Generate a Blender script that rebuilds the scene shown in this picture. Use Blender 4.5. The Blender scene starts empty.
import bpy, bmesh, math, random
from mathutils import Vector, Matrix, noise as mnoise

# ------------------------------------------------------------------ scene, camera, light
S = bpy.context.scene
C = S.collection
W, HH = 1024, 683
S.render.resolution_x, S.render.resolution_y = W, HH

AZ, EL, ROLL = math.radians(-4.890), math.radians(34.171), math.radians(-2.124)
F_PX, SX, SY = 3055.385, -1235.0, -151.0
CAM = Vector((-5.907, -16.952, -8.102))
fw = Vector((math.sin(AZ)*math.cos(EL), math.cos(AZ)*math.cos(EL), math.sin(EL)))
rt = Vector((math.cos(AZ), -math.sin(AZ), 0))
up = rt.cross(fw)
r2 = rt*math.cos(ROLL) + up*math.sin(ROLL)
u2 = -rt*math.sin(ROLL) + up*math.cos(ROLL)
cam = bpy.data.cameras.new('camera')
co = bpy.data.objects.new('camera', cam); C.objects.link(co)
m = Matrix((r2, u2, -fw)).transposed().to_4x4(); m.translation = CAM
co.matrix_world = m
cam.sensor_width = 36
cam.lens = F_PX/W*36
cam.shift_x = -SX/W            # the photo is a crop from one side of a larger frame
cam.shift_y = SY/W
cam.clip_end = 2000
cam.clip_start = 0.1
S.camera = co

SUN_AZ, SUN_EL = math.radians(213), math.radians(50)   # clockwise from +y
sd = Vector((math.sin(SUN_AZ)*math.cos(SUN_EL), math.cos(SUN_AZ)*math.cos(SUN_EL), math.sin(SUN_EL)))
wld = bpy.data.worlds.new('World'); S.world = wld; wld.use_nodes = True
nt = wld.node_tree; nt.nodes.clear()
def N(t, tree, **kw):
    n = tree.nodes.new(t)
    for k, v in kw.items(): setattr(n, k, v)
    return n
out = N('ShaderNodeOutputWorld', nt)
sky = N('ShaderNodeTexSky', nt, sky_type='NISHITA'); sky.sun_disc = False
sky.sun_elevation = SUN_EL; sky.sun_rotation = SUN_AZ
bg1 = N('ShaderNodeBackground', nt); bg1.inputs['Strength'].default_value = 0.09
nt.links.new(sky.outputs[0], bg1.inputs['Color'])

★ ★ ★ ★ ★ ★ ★

#### Work to be completed
Print the material verbatim, all of it.

#### Exercise answer
Generate a Blender script that rebuilds the scene shown in this picture. Use Blender 4.5. The Blender scene starts empty.
import bpy, bmesh, math, random
from mathutils import Vector, Matrix, noise as mnoise

# ------------------------------------------------------------------ scene, camera, light
S = bpy.context.scene
C = S.collection
W, HH = 1024, 683
S.render.resolution_x, S.render.resolution_y = W, HH

AZ, EL, ROLL = math.radians(-4.890), math.radians(34.171), math.radians(-2.124)
F_PX, SX, SY = 3055.385, -1235.0, -151.0
CAM = Vector((-5.907, -16.952, -8.102))
fw = Vector((math.sin(AZ)*math.cos(EL), math.cos(AZ)*math.cos(EL), math.sin(EL)))
rt = Vector((math.cos(AZ), -math.sin(AZ), 0))
up = rt.cross(fw)
r2 = rt*math.cos(ROLL) + up*math.sin(ROLL)
u2 = -rt*math.sin(ROLL) + up*math.cos(ROLL)
cam = bpy.data.cameras.new('camera')
co = bpy.data.objects.new('camera', cam); C.objects.link(co)
m = Matrix((r2, u2, -fw)).transposed().to_4x4(); m.translation = CAM
co.matrix_world = m
cam.sensor_width = 36
cam.lens = F_PX/W*36
cam.shift_x = -SX/W            # the photo is a crop from one side of a larger frame
cam.shift_y = SY/W
cam.clip_end = 2000
cam.clip_start = 0.1
S.camera = co

SUN_AZ, SUN_EL = math.radians(213), math.radians(50)   # clockwise from +y
sd = Vector((math.sin(SUN_AZ)*math.cos(SUN_EL), math.cos(SUN_AZ)*math.cos(SUN_EL), math.sin(SUN_EL)))
wld = bpy.data.worlds.new('World'); S.world = wld; wld.use_nodes = True
nt = wld.node_tree; nt.nodes.clear()
def N(t, tree, **kw):
    n = tree.nodes.new(t)
    for k, v in kw.items(): setattr(n, k, v)
    return n
out = N('ShaderNodeOutputWorld', nt)
sky = N('ShaderNodeTexSky', nt, sky_type='NISHITA'); sky.sun_disc = False
sky.sun_elevation = SUN_EL; sky.sun_rotation = SUN_AZ
bg1 = N('ShaderNodeBackground', nt); bg1.inputs['Strength'].default_value = 0.09
nt.links.new(sky.outputs[0], bg1.inputs['Color'])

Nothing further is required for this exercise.